Jaroslav Pantůček, photo: Zuzana Suchánková

One of the management veterans at the top of a Czech state company has finally been pushed out. Jaroslav Pantůček’s exit from oil pipeline company MERO is a clear signal that finance minister Andrej Babiš wants to make a fresh push to attain some of his goals for the fuels and refinery sector.

Jaroslav Pantůček,  photo: Zuzana Suchánková
One of the longest lasting heads of a state-controlled company has been given his marching orders after around a decade in the post. Head of the Czech oil pipeline company MERO, Jaroslav Pantůček, which is 100 percent owned by the state, was replaced as general manager and board chairman at a meeting of the supervisory board on Wednesday.

Along with Pantůček, two other of the company’s top management were also forced to step down; the director of strategic management, Libor Lukášek, and financial director Vlastimil Boura.

Two new managers have already been named, Stanislav Bruna and Otakar Krejsa, who had been brought onto the supervisory board around six months ago to get a hold on the day to day running of the business.

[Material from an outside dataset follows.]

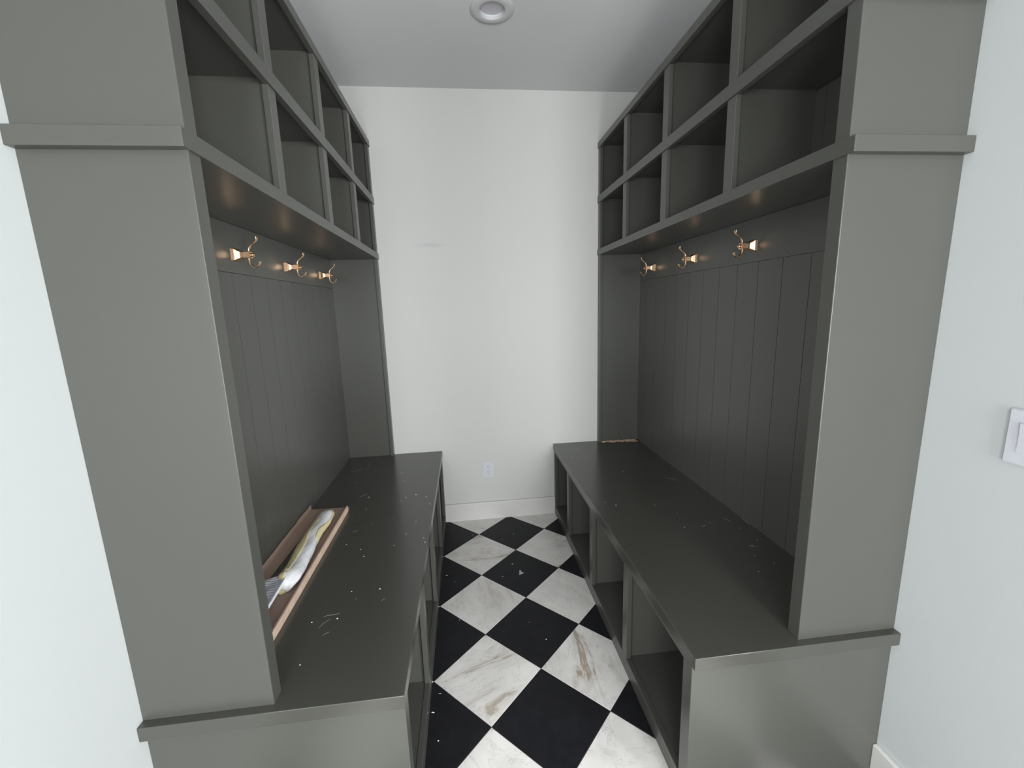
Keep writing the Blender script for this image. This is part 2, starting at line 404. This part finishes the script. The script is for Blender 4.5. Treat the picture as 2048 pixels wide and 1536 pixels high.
# ------------------------------------------------------------------ wall outlet and switch
def rbox(bm, c, s, bev):
    vs = bm_box(bm, c, s); es = list({e for v in vs for e in v.link_edges})
    bmesh.ops.bevel(bm, geom=es, offset=bev, segments=2, affect='EDGES')
OX, OZ = .1073, .3597
out = empty('wall_outlet', (OX, D, OZ), 'white duplex power outlet low on the white far wall', 'outlet')
bm = bmesh.new(); rbox(bm, (0, -.0028, 0), (.0715, .0055, .1165), .0022); link('cover_plate', fin(bm, 'cover_plate'), plastic_m, out, W[out])
for dz in (.0195, -.0195):
    bm = bmesh.new()
    ring = [(.0172*math.cos(k*math.tau/32), max(-.0142, min(.0142, .0172*math.sin(k*math.tau/32)))) for k in range(32)]
    me = fin(loft([[Vector((x, y_, z)) for x, z in ring] for y_ in (-.0052, -.0072)]), 'socket'); bm.free()
    so = link('socket', me, plastic_m, out, (OX, D, OZ+dz))
    bm = bmesh.new()
    bm_box(bm, (-.0063, -.0073, .004), (.0022, .0006, .0078)); bm_box(bm, (.0063, -.0073, .004), (.0022, .0006, .0066))
    c = bmesh.ops.create_cone(bm, cap_ends=True, segments=14, radius1=.0026, radius2=.0026, depth=.0006)
    for v in c['verts']: v.co = Vector((v.co.x, -.0073+v.co.z, v.co.y-.0068))
    link('slots', fin(bm, 'slots'), slot_m, so, (OX, D, OZ+dz))
bm = bmesh.new(); c = bmesh.ops.create_uvsphere(bm, u_segments=12, v_segments=6, radius=.0028)
for v in c['verts']: v.co.y = v.co.y*.4-.0058
link('screw', fin(bm, 'screw', True), plastic_m, out, W[out])

SY, SZ = -.2065, 1.1385
swt = empty('light_switch', (WR, SY, SZ), 'white paddle light switch on the right wall at the frame edge', 'switch')
bm = bmesh.new(); rbox(bm, (-.0032, 0, 0), (.0064, .076, .121), .0025); link('cover_plate', fin(bm, 'cover_plate'), plastic_m, swt, W[swt])
bm = bmesh.new(); rbox(bm, (-.0062, 0, 0), (.0022, .0345, .0675), .0006); link('rocker_frame', fin(bm, 'rocker_frame'), plastic_m, swt, W[swt])
bm = bmesh.new(); rbox(bm, (-.0072, 0, 0), (.003, .031, .064), .0008)
for v in bm.verts: v.co.x -= .0016*(v.co.z/.032)
link('rocker', fin(bm, 'rocker'), plastic_m, swt, W[swt])

# ------------------------------------------------------------------ cardboard tray and what lies in it
TZ = ZB+.0006
tray = empty('cardboard_tray', (-.698, .6, TZ), 'long shallow cardboard tray lying open on the left bench top', 'box')
def slab(name, poly, z0, z1, m, parent, sub=None):
    bm = bmesh.new(); c = W[parent]
    a = [bm.verts.new((x-c.x, y-c.y, z0-c.z)) for x, y in poly]; b_ = [bm.verts.new((x-c.x, y-c.y, z1-c.z)) for x, y in poly]
    n = len(poly)
    for i in range(n): bm.faces.new((a[i], a[(i+1) % n], b_[(i+1) % n], b_[i]))
    bm.faces.new(a[::-1]); bm.faces.new(b_)
    return link(name, fin(bm, name), m, parent, c)
slab('bottom_panel', [(-.785, .12), (-.752, .12), (-.745, .556), (-.7405, .655), (-.734, .79), (-.7257, .966), (-.724, 1.06), (-.785, 1.062)], TZ, TZ+.003, kraft_shade, tray)
slab('bottom_panel', [(-.690, .12), (-.6055, .12), (-.6055, 1.055), (-.724, 1.06), (-.7205, .966), (-.706, .75), (-.698, .55)], TZ, TZ+.003, kraft_shade, tray)
# folded side walls; slightly wavy top edges
def flap(name, x0, lean, y0, y1, hgt, th, m, wob):
    n = 26; rings = []
    r = random.Random(3)
    for k in range(n+1):
        y = y0+(y1-y0)*k/n; hh = hgt + (r.uniform(-1, 1)*wob)
        a = Vector((x0, y, TZ)); tp = Vector((x0+lean, y, TZ+hh)); e = Vector((th, 0, 0))
        c = W[tray]; rings.append([a-c, a+e-c, tp+e*.8-c, tp-c])
    return link(name, fin(loft(rings), name), m, tray, W[tray])
flap('side_wall', -.7865, -.002, .12, 1.062, .026, .0035, kraft_shade, .0012)
tag(flap('side_wall', -.6075, .0, .12, 1.022, .0265, .0065, kraft_lit, .0003), 'outer face of the folded cardboard side wall, coloured as lit')

# wrapped roll: plastic film around a bundle, with yellowish tissue showing
roll = empty('wrapped_bundle', (-.672, .7, TZ+.0035), 'long bundle in white plastic film and yellow tissue inside the cardboard tray', 'package')
def roll_sect(t, ang, inflate=0.0):
    """t 0 near end .. 1 far end"""
    y = .432 + (.990-.432)*t
    xc = -.6555 + (-.682+.6555)*t + .004*math.sin(t*9)
    endf = min(1, (t+.012)/.09)**.45 * min(1, (1.03-t)/.10)**.5
    rw = (.0375*(1-.12*t) + .0013*math.sin(t*17+1)) * endf
    rz = (.0240*(1-.18*t) + .0007*math.sin(t*23)) * endf
    wr = .0008*math.sin(ang*5+t*9)+.0005*math.sin(ang*3-t*33+2)+.0005*math.sin(ang*9+t*60)+.0004*math.sin(ang*6-t*87)
    zc = TZ+.0042+rz+.001
    return Vector((xc+(rw+wr*endf+inflate)*math.cos(ang), y+.004*math.sin(ang*2), zc+(rz+wr*.7*endf+inflate)*math.sin(ang)))
c = W[roll]
rings = [[roll_sect(k/60, q*math.tau/40)-c for q in range(40)] for k in range(61)]
link('plastic_film', fin(loft(rings), 'plastic_film', True), wrap, roll, c)
def patch(a0, a1, t0, t1, infl=.0014, n=36, m_=10):
    rings = []
    for k in range(n+1):
        t = t0+(t1-t0)*k/n; A0, A1 = a0(t), a1(t); outer = [roll_sect(t, A0+(A1-A0)*q/m_, infl)-c for q in range(m_+1)]
        inner = [roll_sect(t, A0+(A1-A0)*q/m_, infl-.0008)-c for q in range(m_, -1, -1)]
        rings.append(outer+inner)
    return link('tissue', fin(loft(rings), 'tissue', True), yel, roll, c)
d2 = math.radians
patch(lambda t: d2(-20), lambda t: d2(40+16*math.sin(t*13)+70*max(0, t-.9)*5), .50, .995)
patch(lambda t: d2(84+22*t+9*math.sin(t*12)), lambda t: d2(200), .10, .80)
patch(lambda t: d2(112-60*max(0, .12-t)*2), lambda t: d2(205), 0.0, .13, .0022)
# loose corner of tissue at the near end
bm = bmesh.new(); pts = [(-.685, .470, .012), (-.665, .455, .020), (-.640, .437, .004), (-.6655, .418, .002), (-.676, .425, .003)]
vs = [bm.verts.new(Vector((x, y, TZ+.004+z))-c) for x, y, z in pts]
vb = [bm.verts.new(v.co-Vector((0, 0, .0008))) for v in vs]
bm.faces.new(vs); bm.faces.new(vb[::-1])
for i in range(5): bm.faces.new((vs[i], vs[(i+1) % 5], vb[(i+1) % 5], vb[i]))
link('tissue', fin(bm, 'tissue'), yel, roll, c)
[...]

They have been tasked with improving company results, sealing better relations with key customers, and charting out long term plans for the pipeline company in a fast changing European and Czech refinery context, according to a short statement from the Ministry of Finance.

Pantůček’s fall is hardly a surprise. Czech media had been reporting for some time that Minister of Finance Andrej Babiš has been looking to ease him out of the post for several months. When Pantůček refused to step down of his own accord, he was finally pushed.

But the state strategy, or more particularly Andrej Babiš’ plans, for MERO are more difficult to fathom. The Czech state has a few refinery assets, namely MERO and fuels distributor, petrol pump, and storage company ČEPRO, but the strategic high ground is held by Polish refinery group PKN Orlen, which runs the Czech Republic’s two main refineries at Litvínov and Kralupy through ownership of Česká Rafinérská.

Babiš suggested a few months ago that the Czech state might try to acquire the Kralupy refinery but PKN Orlen rebutted the suggestion saying it is not winning to sell. Along the same lines, the Czech finance minister has suggested the state win some sort of long term agreement from PKN Orlen about the utilization of the two refineries. That idea has apparently not advanced much either and the failure to conclude some sort of general deal with the Poles probably contributed to Pantůček’s demise.

PKN Orlen clearly have their own wish list from the Czech state. While the Czech government complains about the lack of refinery investments and utilization in the country, PKN Orlen says it would like a better deal on the charges offered to it by state companies MERO and ČEPRO. Coincidentally, the new bosses at MERO, Stanislav Bruna and Otakar Krejsa, were both previously employed by PKN dominated Czech holding Unipetrol and were responsible for refinery operations and trading.

So, the latest musical chairs can probably interpreted as a sign that Babiš is pushing again for tangible progress on the shake-up and reorganization of the Czech refinery sector. Pantůček, who had recently put the finishing touches to an oil pipeline operator grouping aiming to safeguard operation of the main east-west oil pipeline Druzba which passes through the Czech Republic, appears to have been the fall guy for the fact that Babiš had nothing to boast about here after his first year in office.